Dollar Rallying Again

The US Dollar is pushing higher into the end of the week, tracking the moves we’re seeing in oil as hopes of a near-term end to the Iran war fade. Reports that the US is considering sending a further 10,000 troops to the Middle East is fuelling an uptick in safe-haven demand on Friday with DXY on course for its best month since July last year. Trades have been grappling with conflicting news flow this week and a lack of clarity over whether the US and Iran are engaged in talks or not. However, news of US troop movement and reports that Iran has mobilised up to 1 million troops is creating plenty of uncertainty ahead of the weekend with D likely to continue higher into early trading next week.
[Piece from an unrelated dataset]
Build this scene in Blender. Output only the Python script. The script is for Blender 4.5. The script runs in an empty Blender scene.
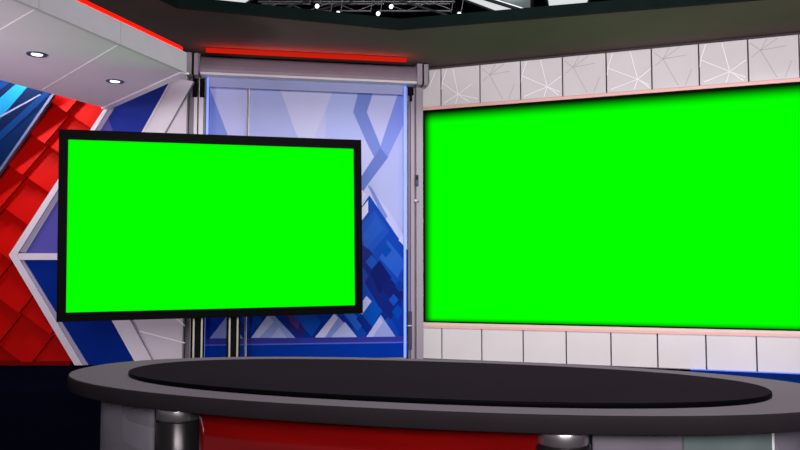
import bpy, math, random
from mathutils import Vector, Matrix
random.seed(4)
scene = bpy.context.scene
col = scene.collection
# ---------------------------------------------------------------- camera
F_PX, PITCH, EYE = 760.0, 0.0629, 1.3
cam_data = bpy.data.cameras.new('camera')
cam = bpy.data.objects.new('camera', cam_data); col.objects.link(cam)
cam.location = (0, 0, EYE)
cam.rotation_euler = (math.pi/2 + PITCH, 0, 0)
cam_data.sensor_width = 36.0
cam_data.lens = 36.0*F_PX/800.0
cam_data.clip_end = 200
scene.camera = cam
# ---------------------------------------------------------------- world, exposure, studio key light and added fill lamps
world = bpy.data.worlds.new('studio'); scene.world = world; world.use_nodes = True
world.node_tree.nodes['Background'].inputs[0].default_value = (0.60, 0.56, 0.66, 1)
world.node_tree.nodes['Background'].inputs[1].default_value = 0.20
vs = scene.view_settings
vs.view_transform = 'Standard'; vs.look = 'None'; vs.gamma = 1; vs.use_curve_mapping = False
vs.exposure = 0.0

def area(name, loc, target, sx, sy, power, colour, spread=math.pi):
    d = bpy.data.lights.new(name, 'AREA'); d.shape = 'RECTANGLE'; d.size = sx; d.size_y = sy
    d.energy = power; d.color = colour; d.spread = spread
    o = bpy.data.objects.new(name, d); col.objects.link(o); o.location = loc
    o.rotation_euler = (Vector(target)-Vector(loc)).to_track_quat('-Z', 'Y').to_euler()
    return o
area('key_softbox', (2.2, 2.6, 7.7), (2.2, 11.0, 1.2), 6, 2.0, 250, (1.0, 0.965, 0.975), math.radians(110))
area('front_fill', (0.8, -3.5, 3.2), (2.6, 11.0, 3.6), 5, 2.5, 365, (1.0, 0.965, 0.975), math.radians(90))  # soft frontal fill added behind the camera to lift the walls
area('tile_graze_fill', (-5.3, 10.50, 4.2), (-5.5, 10.80, 1.2), 2.6, 0.12, 110, (1.0, 0.96, 0.98))  # unseen strip added behind the canopy to graze the red tiles
area('canopy_fill', (-6.2, 4.6, 0.25), (-4.2, 8.6, 3.7), 1.6, 1.0, 85, (1.0, 0.85, 1.0), math.radians(100))  # unseen low fill, added to brighten the canopy underside
area('overhang_fill', (5.6, 5.6, 0.25), (3.0, 10.0, 4.49), 1.6, 1.0, 62, (1.0, 0.84, 0.95), math.radians(110))  # unseen fill added at right to lift and neutralise the overhang

# ---------------------------------------------------------------- measuring helpers
def ray(x, y):
    u = 225.0-y
    return Vector((x-400.0, F_PX*math.cos(PITCH)-u*math.sin(PITCH), F_PX*math.sin(PITCH)+u*math.cos(PITCH)))
def at_z(x, y, z):
    d = ray(x, y); t = (z-EYE)/d.z
    return Vector((d.x*t, d.y*t, z))
class Plane:
    """an upright wall plane through (x, y); local +x runs along it, local -y faces the studio"""
    def __init__(s, x, y, ang): s.o = Vector((x, y, 0)); s.ang = ang
    def uv(s, px, py, off=0.0):
        d = ray(px, py); n = Vector((-math.sin(s.ang), math.cos(s.ang), 0)); o = s.o-n*off
        t = n.dot(o)/n.dot(d); P = d*t
        return ((P-o).dot(Vector((math.cos(s.ang), math.sin(s.ang), 0))), P.z+EYE)

# ---------------------------------------------------------------- materials
def srgb(c):
    return tuple(((v/255.0)/12.92 if v/255.0 <= 0.04045 else ((v/255.0+0.055)/1.055)**2.4) for v in c)
def mat(name, rgb, rough=0.5, metal=0.0, spec=0.5, vary=0.06, scale=6.0, emit=None, strength=0.0, coat=0.0, stretch=None, bump=0.0):
    m = bpy.data.materials.new(name); m.use_nodes = True
    nt = m.node_tree; b = nt.nodes['Principled BSDF']; c = srgb(rgb)
    tc = nt.nodes.new('ShaderNodeTexCoord'); n = nt.nodes.new('ShaderNodeTexNoise'); n.inputs['Scale'].default_value = scale
    n.inputs['Detail'].default_value = 4
    mp = nt.nodes.new('ShaderNodeMapping'); mp.inputs['Scale'].default_value = stretch or (1, 1, 1)
    nt.links.new(tc.outputs['Object'], mp.inputs[0]); nt.links.new(mp.outputs[0], n.inputs['Vector'])
    r = nt.nodes.new('ShaderNodeValToRGB')
    r.color_ramp.elements[0].position = 0.3; r.color_ramp.elements[1].position = 0.7
    r.color_ramp.elements[0].color = (*[v*(1-vary) for v in c], 1)
    r.color_ramp.elements[1].color = (*[min(1, v*(1+vary)) for v in c], 1)
    nt.links.new(n.outputs['Fac'], r.inputs[0]); nt.links.new(r.outputs[0], b.inputs['Base Color'])
    b.inputs['Roughness'].default_value = rough; b.inputs['Metallic'].default_value = metal
    b.inputs['Specular IOR Level'].default_value = spec; b.inputs['Coat Weight'].default_value = coat
    if emit:
        b.inputs['Emission Color'].default_value = (*srgb(emit), 1); b.inputs['Emission Strength'].default_value = strength
    if bump:
        bp = nt.nodes.new('ShaderNodeBump'); bp.inputs['Strength'].default_value = bump; bp.inputs['Distance'].default_value = 0.01
        nt.links.new(n.outputs['Fac'], bp.inputs['Height']); nt.links.new(bp.outputs[0], b.inputs['Normal'])
    return m
def glass(name, tint, clear=0.9, rough=0.03):
    m = bpy.data.materials.new(name); m.use_nodes = True; nt = m.node_tree
    nt.nodes.remove(nt.nodes['Principled BSDF']); out = nt.nodes['Material Output']
    t = nt.nodes.new('ShaderNodeBsdfTransparent'); t.inputs[0].default_value = (*tint, 1)
    g = nt.nodes.new('ShaderNodeBsdfGlossy'); g.inputs['Roughness'].default_value = rough
    mx = nt.nodes.new('ShaderNodeMixShader'); mx.inputs[0].default_value = 1-clear
    nt.links.new(t.outputs[0], mx.inputs[1]); nt.links.new(g.outputs[0], mx.inputs[2]); nt.links.new(mx.outputs[0], out.inputs[0])
    return m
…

Higher Oil/Hawkish Fed Risks

Along with the uptick in safe-haven demand we’re seeing, USD is also pushing higher on the perception that elevated energy prices will force the Fed to turn more hawkish. At its recent meeting, the central bank cut its projected rate cuts this year to one from two previously. This is slightly at odds with the market which is now no longer pricing in a cut this year. We’ve also heard some Fed members this week warning that rates might need to stay higher for longer as a result of inflationary risks. As such, there is room for USD to push higher if oil prices stay up with the view that the Fed will eventually change course on projecting any easing this year unless we get a positive breakthrough on US/Iran talks.

Technical Views

DXY

The correction lower has found strong support into a test of the 99.15 level with price now turning back up towards the 100.36 level. This is a key resistance level for the market having acted as a high watermark since may last year. A such, a break of this level will be an important development, putting focus on 101.91 as the higher target.